When the web really does want PNG
Even in 2026 a few web spots insist on PNG. Newsletter images have to be PNG or JPG, since most mail clients read images on the server side and refuse AVIF. Social platforms split: some take AVIF on upload and re-encode it, others just decline. Print routes built on software PDF pipelines often want PNG for transparent layers, because AVIF is no part of the PDF imaging model. Link-preview images do better as PNG or JPG, as the scrapers behind them run where AVIF decoding may be missing. For each of those, dropping to PNG is not a retreat but the right answer given what waits at the far end. The reach is worth the heavier file.

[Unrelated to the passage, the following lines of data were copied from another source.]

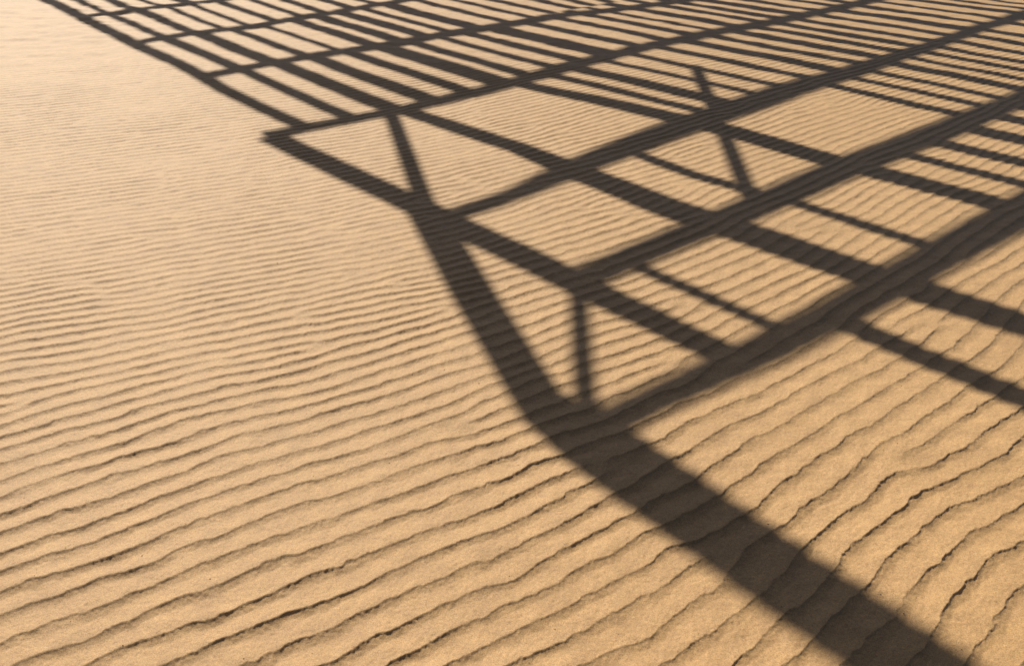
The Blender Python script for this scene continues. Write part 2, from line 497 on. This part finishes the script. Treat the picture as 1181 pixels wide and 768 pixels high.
def post(x, y, top):
    p = Part()
    q = len(p.v)
    r = 0.07
    x -= ORIGIN[0]; y -= ORIGIN[1]
    for zz in (-0.3, top):
        for dx, dy in ((-r, -r), (r, -r), (r, r), (-r, r)):
            p.v.append((x + dx, y + dy, zz))
    p.f += [(0, 1, 2, 3), (7, 6, 5, 4)] + [(i, 4 + i, 4 + (i + 1) % 4, (i + 1) % 4) for i in range(4)]
    p.build("post", canopy)


for (u, v) in ((-12.2, 3.0), (-12.2, 7.0), (-12.2, 11.2), (-8.5, 11.2), (-4.5, 11.2), (-1.4, 11.2)):
    gx, gy = gxy(u, v)
    post(gx + H * COT * HX, gy + H * COT * HY, H - 0.02)
post(6.44 + (H + 1.2) * COT * HX, -6.22 + (H + 1.2) * COT * HY, H + 1.18)

# ------------------------------------------------------------------ sky and sun
world = bpy.data.worlds.new("World")
scene.world = world
world.use_nodes = True
wn = world.node_tree
sky = wn.nodes.new("ShaderNodeTexSky")
sky.sky_type = "NISHITA"
sky.sun_disc = False
sky.air_density = 0.45
sky.dust_density = 1.3
sky.sun_elevation = SUN_EL
sky.sun_rotation = math.radians(90) - SUN_AZ
wn.links.new(sky.outputs["Color"], wn.nodes["Background"].inputs["Color"])
wn.nodes["Background"].inputs["Strength"].default_value = 0.05

sl = bpy.data.lights.new("sun", "SUN")
sl.energy = 5.0
sl.angle = math.radians(0.53)
sl.color = (1.0, 0.90, 0.77)
so = bpy.data.objects.new("sun", sl)
col.objects.link(so)
from mathutils import Vector
d = Vector((HX * math.cos(SUN_EL), HY * math.cos(SUN_EL), math.sin(SUN_EL)))
so.rotation_euler = d.to_track_quat("Z", "Y").to_euler()
so.location = (d * 50)

# ------------------------------------------------------------------ camera
cam = bpy.data.cameras.new("camera")
cam.sensor_width = 36.0
cam.lens = 36.0 * 1096.0 / 1181.0
cam.clip_start = 0.05
cam.clip_end = 6000
co = bpy.data.objects.new("camera", cam)
col.objects.link(co)
co.location = (0, 0, 1.6)
co.rotation_euler = (math.radians(90) - 0.51366, 0, 0)
scene.camera = co

vs = scene.view_settings
vs.view_transform = "Standard"
vs.look = "None"
vs.gamma = 1.0
vs.use_curve_mapping = False
vs.exposure = 0.36
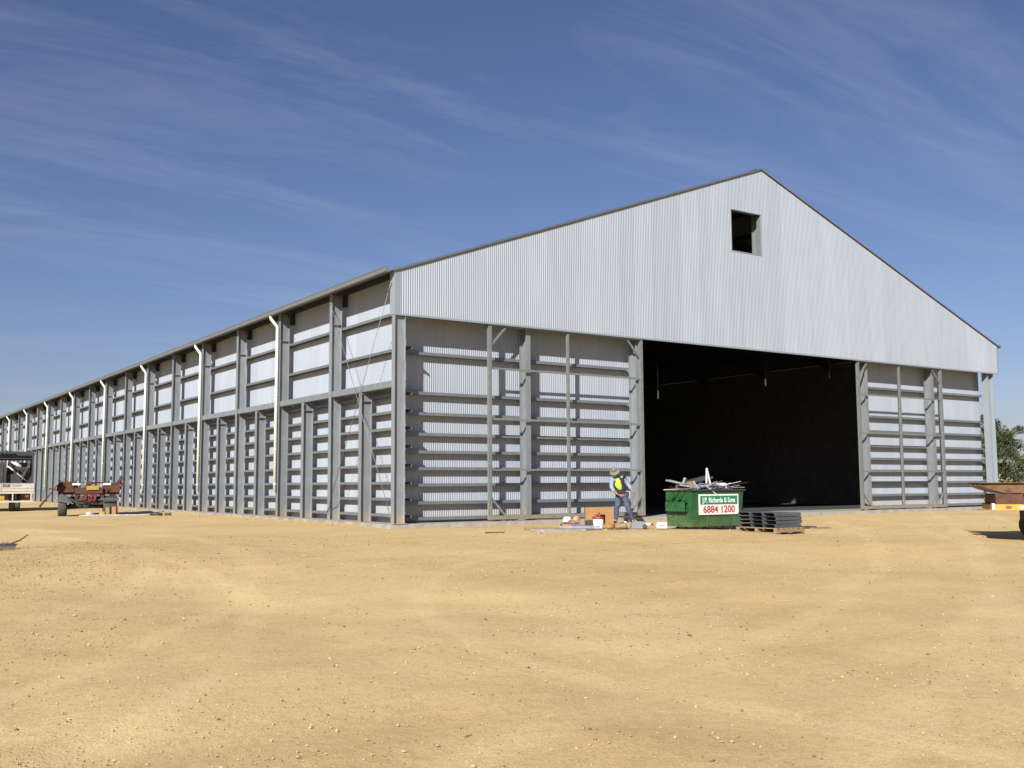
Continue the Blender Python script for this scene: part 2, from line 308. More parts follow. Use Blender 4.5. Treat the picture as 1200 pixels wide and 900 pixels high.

How the handling differs from a typical online tool
Most online AVIF to PNG services run on a remote server: you upload, the server decodes the AVIF and encodes a PNG, and the result comes back down, held there until that provider's wipe schedule fires, usually left vague. Araluma splits the work by how much you hand over. A single AVIF is decoded and re-encoded entirely in your browser, so nothing is sent out in that case. When you convert two or more at once, the batch goes to our server, which does the decode and encode in a single run and returns one download. Those files are handled and then cleared within about 2 hours, without asking you to sign in and with no use beyond the conversion you started. Nothing is stored for the long term and nothing is shared. For anyone carrying client assets, unreleased product shots, or sensitive material, the honest shape of the trade is this: one file stays with you, a batch passes through our server only to build your PNGs, and nothing lingers.